(begin)

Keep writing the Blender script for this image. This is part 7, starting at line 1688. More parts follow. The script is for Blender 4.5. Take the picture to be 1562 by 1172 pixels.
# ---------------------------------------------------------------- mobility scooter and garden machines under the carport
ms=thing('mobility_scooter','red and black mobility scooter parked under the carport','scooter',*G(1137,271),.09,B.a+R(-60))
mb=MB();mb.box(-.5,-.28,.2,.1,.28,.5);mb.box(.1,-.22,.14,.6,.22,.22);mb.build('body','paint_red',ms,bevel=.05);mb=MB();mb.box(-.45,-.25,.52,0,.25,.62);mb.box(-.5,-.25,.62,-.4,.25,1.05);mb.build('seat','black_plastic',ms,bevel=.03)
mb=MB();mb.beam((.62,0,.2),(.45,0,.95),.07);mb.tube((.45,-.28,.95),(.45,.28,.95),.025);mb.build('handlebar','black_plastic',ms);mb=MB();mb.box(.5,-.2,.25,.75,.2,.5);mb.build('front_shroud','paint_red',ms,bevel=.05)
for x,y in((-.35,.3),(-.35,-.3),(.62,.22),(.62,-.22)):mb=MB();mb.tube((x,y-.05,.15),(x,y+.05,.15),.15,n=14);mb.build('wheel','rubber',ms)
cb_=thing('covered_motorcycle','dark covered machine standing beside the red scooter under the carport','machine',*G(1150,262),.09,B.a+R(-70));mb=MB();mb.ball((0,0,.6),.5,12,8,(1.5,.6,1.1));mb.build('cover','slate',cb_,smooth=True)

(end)

Go through the listing and print each line exactly as it appears.

Keep writing the Blender script for this image. This is part 7, starting at line 1688. More parts follow. The script is for Blender 4.5. Take the picture to be 1562 by 1172 pixels.
# ---------------------------------------------------------------- mobility scooter and garden machines under the carport
ms=thing('mobility_scooter','red and black mobility scooter parked under the carport','scooter',*G(1137,271),.09,B.a+R(-60))
mb=MB();mb.box(-.5,-.28,.2,.1,.28,.5);mb.box(.1,-.22,.14,.6,.22,.22);mb.build('body','paint_red',ms,bevel=.05);mb=MB();mb.box(-.45,-.25,.52,0,.25,.62);mb.box(-.5,-.25,.62,-.4,.25,1.05);mb.build('seat','black_plastic',ms,bevel=.03)
mb=MB();mb.beam((.62,0,.2),(.45,0,.95),.07);mb.tube((.45,-.28,.95),(.45,.28,.95),.025);mb.build('handlebar','black_plastic',ms);mb=MB();mb.box(.5,-.2,.25,.75,.2,.5);mb.build('front_shroud','paint_red',ms,bevel=.05)
for x,y in((-.35,.3),(-.35,-.3),(.62,.22),(.62,-.22)):mb=MB();mb.tube((x,y-.05,.15),(x,y+.05,.15),.15,n=14);mb.build('wheel','rubber',ms)
cb_=thing('covered_motorcycle','dark covered machine standing beside the red scooter under the carport','machine',*G(1150,262),.09,B.a+R(-70));mb=MB();mb.ball((0,0,.6),.5,12,8,(1.5,.6,1.1));mb.build('cover','slate',cb_,smooth=True)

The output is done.